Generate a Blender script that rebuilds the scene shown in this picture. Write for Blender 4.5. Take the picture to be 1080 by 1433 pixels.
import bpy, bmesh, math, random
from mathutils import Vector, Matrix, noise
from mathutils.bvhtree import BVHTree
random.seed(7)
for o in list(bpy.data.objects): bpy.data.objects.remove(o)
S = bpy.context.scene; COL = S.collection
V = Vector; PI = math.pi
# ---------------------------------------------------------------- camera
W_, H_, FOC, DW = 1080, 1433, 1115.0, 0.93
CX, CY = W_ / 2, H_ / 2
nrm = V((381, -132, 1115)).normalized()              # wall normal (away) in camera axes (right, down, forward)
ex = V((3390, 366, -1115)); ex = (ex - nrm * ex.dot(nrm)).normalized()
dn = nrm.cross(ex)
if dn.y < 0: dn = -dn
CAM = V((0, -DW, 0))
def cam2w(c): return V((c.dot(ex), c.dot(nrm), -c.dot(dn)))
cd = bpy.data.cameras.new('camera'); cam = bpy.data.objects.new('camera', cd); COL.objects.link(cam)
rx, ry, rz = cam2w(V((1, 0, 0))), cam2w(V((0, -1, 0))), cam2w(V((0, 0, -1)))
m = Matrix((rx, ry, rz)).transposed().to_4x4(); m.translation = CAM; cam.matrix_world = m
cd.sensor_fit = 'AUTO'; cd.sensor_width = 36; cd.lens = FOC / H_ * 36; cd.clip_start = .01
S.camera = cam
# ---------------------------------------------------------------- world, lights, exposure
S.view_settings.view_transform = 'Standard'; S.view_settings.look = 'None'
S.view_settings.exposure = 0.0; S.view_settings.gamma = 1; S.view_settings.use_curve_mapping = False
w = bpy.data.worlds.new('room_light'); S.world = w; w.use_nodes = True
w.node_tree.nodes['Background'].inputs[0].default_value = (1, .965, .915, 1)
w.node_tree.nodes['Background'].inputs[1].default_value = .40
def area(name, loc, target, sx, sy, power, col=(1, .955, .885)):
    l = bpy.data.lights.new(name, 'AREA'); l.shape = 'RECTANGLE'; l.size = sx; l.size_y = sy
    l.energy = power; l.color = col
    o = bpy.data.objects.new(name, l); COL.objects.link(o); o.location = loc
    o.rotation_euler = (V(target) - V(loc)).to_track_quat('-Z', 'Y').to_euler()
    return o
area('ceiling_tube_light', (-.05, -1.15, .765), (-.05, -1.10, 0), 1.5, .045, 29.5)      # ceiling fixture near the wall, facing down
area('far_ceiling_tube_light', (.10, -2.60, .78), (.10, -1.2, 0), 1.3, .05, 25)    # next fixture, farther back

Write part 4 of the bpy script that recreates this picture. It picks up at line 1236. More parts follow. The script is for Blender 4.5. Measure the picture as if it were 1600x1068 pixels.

──────────

_Exercise prompt_
Please quote every record above exactly as it appears.

_Answer to this task_
Generate a Blender script that rebuilds the scene shown in this picture. Write for Blender 4.5. Take the picture to be 1080 by 1433 pixels.
import bpy, bmesh, math, random
from mathutils import Vector, Matrix, noise
from mathutils.bvhtree import BVHTree
random.seed(7)
for o in list(bpy.data.objects): bpy.data.objects.remove(o)
S = bpy.context.scene; COL = S.collection
V = Vector; PI = math.pi
# ---------------------------------------------------------------- camera
W_, H_, FOC, DW = 1080, 1433, 1115.0, 0.93
CX, CY = W_ / 2, H_ / 2
nrm = V((381, -132, 1115)).normalized()              # wall normal (away) in camera axes (right, down, forward)
ex = V((3390, 366, -1115)); ex = (ex - nrm * ex.dot(nrm)).normalized()
dn = nrm.cross(ex)
if dn.y < 0: dn = -dn
CAM = V((0, -DW, 0))
def cam2w(c): return V((c.dot(ex), c.dot(nrm), -c.dot(dn)))
cd = bpy.data.cameras.new('camera'); cam = bpy.data.objects.new('camera', cd); COL.objects.link(cam)
rx, ry, rz = cam2w(V((1, 0, 0))), cam2w(V((0, -1, 0))), cam2w(V((0, 0, -1)))
m = Matrix((rx, ry, rz)).transposed().to_4x4(); m.translation = CAM; cam.matrix_world = m
cd.sensor_fit = 'AUTO'; cd.sensor_width = 36; cd.lens = FOC / H_ * 36; cd.clip_start = .01
S.camera = cam
# ---------------------------------------------------------------- world, lights, exposure
S.view_settings.view_transform = 'Standard'; S.view_settings.look = 'None'
S.view_settings.exposure = 0.0; S.view_settings.gamma = 1; S.view_settings.use_curve_mapping = False
w = bpy.data.worlds.new('room_light'); S.world = w; w.use_nodes = True
w.node_tree.nodes['Background'].inputs[0].default_value = (1, .965, .915, 1)
w.node_tree.nodes['Background'].inputs[1].default_value = .40
def area(name, loc, target, sx, sy, power, col=(1, .955, .885)):
    l = bpy.data.lights.new(name, 'AREA'); l.shape = 'RECTANGLE'; l.size = sx; l.size_y = sy
    l.energy = power; l.color = col
    o = bpy.data.objects.new(name, l); COL.objects.link(o); o.location = loc
    o.rotation_euler = (V(target) - V(loc)).to_track_quat('-Z', 'Y').to_euler()
    return o
area('ceiling_tube_light', (-.05, -1.15, .765), (-.05, -1.10, 0), 1.5, .045, 29.5)      # ceiling fixture near the wall, facing down
area('far_ceiling_tube_light', (.10, -2.60, .78), (.10, -1.2, 0), 1.3, .05, 25)    # next fixture, farther back

Write part 4 of the bpy script that recreates this picture. It picks up at line 1236. More parts follow. The script is for Blender 4.5. Measure the picture as if it were 1600x1068 pixels.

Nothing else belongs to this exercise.